The DEP’s Citizens Advisory Council has sought to use the findings of the 5-year reports to highlight areas where practical changes would be most effective.

In a July 2015 letter, the council’s chairperson, William C. Fink made it painfully clear to then-DEP Secretary John Quigley, noting that there were “clear deficiencies of [Act 54] and its implementation that deserve attention.”

Yet, the DEP and the General Assembly continue to ignore those problems, even those that have been raised repeatedly. Act 54 should not be amended to help the coal industry avoid responsibility and public accountability. Act 54 needs to be repealed and replaced.

Act 54 Reform needs a good law that will respect Pennsylvanians’ Environmental Rights and comply with the Commonwealth government’s fiduciary duties as trustee of Pennsylvania’s historic and natural resources.

Gov. Tom Wolf and the General Assembly must return protection to Pennsylvania’s environment and livability to southwestern PA’s rural agricultural communities.
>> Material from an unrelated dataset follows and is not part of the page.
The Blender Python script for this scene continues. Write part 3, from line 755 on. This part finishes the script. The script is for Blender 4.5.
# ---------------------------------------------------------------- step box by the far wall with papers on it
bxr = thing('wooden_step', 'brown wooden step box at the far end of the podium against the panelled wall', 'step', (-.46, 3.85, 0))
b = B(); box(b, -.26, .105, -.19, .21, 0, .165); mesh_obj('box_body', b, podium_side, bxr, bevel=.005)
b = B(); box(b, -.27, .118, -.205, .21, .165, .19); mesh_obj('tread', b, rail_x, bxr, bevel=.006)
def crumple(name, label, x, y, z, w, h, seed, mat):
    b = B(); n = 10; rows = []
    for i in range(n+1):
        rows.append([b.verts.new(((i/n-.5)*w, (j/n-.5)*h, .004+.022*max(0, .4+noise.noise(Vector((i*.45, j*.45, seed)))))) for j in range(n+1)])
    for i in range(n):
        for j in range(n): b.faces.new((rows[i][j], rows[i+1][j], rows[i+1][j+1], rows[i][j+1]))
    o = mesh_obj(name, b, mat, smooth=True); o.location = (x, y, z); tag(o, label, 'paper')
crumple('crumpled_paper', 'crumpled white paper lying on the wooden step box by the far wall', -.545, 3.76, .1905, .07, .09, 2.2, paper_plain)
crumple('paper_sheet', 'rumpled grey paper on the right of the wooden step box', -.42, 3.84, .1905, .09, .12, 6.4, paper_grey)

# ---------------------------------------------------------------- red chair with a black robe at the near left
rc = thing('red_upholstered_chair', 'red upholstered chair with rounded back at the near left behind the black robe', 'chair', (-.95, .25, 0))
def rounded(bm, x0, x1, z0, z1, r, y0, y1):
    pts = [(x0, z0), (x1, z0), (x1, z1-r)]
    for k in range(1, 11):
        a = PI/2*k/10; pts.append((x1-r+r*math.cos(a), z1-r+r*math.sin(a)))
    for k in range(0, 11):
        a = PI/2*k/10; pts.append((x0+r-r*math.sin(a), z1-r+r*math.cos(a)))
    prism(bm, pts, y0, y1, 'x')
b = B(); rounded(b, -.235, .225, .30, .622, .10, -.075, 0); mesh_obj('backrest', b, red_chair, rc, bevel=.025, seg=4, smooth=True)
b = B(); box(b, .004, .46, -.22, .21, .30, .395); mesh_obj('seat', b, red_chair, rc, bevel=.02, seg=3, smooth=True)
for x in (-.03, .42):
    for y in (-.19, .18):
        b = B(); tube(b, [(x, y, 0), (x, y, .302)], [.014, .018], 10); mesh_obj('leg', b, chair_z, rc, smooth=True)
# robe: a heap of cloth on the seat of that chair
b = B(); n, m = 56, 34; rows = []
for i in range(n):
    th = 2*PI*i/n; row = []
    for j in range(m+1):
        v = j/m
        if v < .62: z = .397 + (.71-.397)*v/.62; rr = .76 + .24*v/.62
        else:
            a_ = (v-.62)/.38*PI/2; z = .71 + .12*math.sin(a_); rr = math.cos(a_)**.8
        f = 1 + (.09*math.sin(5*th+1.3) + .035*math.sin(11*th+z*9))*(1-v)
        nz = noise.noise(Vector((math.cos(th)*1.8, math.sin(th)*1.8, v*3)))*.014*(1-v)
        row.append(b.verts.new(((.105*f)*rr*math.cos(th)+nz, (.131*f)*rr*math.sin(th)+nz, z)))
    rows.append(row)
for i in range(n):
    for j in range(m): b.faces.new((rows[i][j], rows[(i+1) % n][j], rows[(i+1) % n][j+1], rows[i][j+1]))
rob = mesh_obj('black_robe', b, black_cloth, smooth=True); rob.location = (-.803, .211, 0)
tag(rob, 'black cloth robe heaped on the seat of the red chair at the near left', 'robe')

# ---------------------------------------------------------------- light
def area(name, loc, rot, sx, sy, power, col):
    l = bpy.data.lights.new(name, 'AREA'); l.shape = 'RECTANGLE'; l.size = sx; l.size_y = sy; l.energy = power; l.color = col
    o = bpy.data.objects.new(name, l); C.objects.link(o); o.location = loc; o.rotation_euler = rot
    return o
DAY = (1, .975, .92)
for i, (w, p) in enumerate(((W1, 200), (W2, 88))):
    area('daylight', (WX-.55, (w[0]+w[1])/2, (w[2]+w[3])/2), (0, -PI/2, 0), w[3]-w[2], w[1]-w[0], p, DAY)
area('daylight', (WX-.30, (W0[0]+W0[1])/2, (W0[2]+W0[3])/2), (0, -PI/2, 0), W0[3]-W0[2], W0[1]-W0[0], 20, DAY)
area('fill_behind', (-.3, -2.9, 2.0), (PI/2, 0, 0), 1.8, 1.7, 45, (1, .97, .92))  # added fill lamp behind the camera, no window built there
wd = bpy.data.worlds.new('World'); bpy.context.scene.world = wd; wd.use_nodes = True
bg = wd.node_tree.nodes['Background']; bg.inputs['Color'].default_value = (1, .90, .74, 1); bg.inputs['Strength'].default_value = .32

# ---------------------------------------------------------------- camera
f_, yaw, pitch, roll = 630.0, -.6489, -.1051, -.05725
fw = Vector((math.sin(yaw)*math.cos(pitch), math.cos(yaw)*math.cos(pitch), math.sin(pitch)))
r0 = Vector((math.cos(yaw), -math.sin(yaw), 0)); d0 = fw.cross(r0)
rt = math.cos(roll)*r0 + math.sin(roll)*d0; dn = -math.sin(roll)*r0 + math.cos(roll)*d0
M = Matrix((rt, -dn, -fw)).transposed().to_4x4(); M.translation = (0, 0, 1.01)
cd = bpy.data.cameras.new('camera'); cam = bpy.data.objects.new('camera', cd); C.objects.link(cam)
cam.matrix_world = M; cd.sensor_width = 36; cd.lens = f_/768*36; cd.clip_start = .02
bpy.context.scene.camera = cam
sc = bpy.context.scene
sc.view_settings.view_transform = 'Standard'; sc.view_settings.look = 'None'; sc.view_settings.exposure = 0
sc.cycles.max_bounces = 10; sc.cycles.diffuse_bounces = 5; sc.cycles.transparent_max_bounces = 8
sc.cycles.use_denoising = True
Pennsylvania needs to recover from the coal industry’s 25 years of ransacking our homes, sylvan landscapes, and precious waters.

Aimee Erickson is executive director of the national non-profit Citizens Coal Council, based in Washington County, Pa. Stephen P. Kunz is an ecologist with Schmid and Company of Media, Pa. Michael V. Nixon is an environmental lawyer and consultant based in Portland, Ore.

(Disclosure: James A. Schmid, Ph.D., President of Schmid and Company, is a current member of PA DEP’s Citizens Advisory Council. Mr. Schmid was appointed by Governor Tom Wolf in August 2017. His term expires January 17, 2020).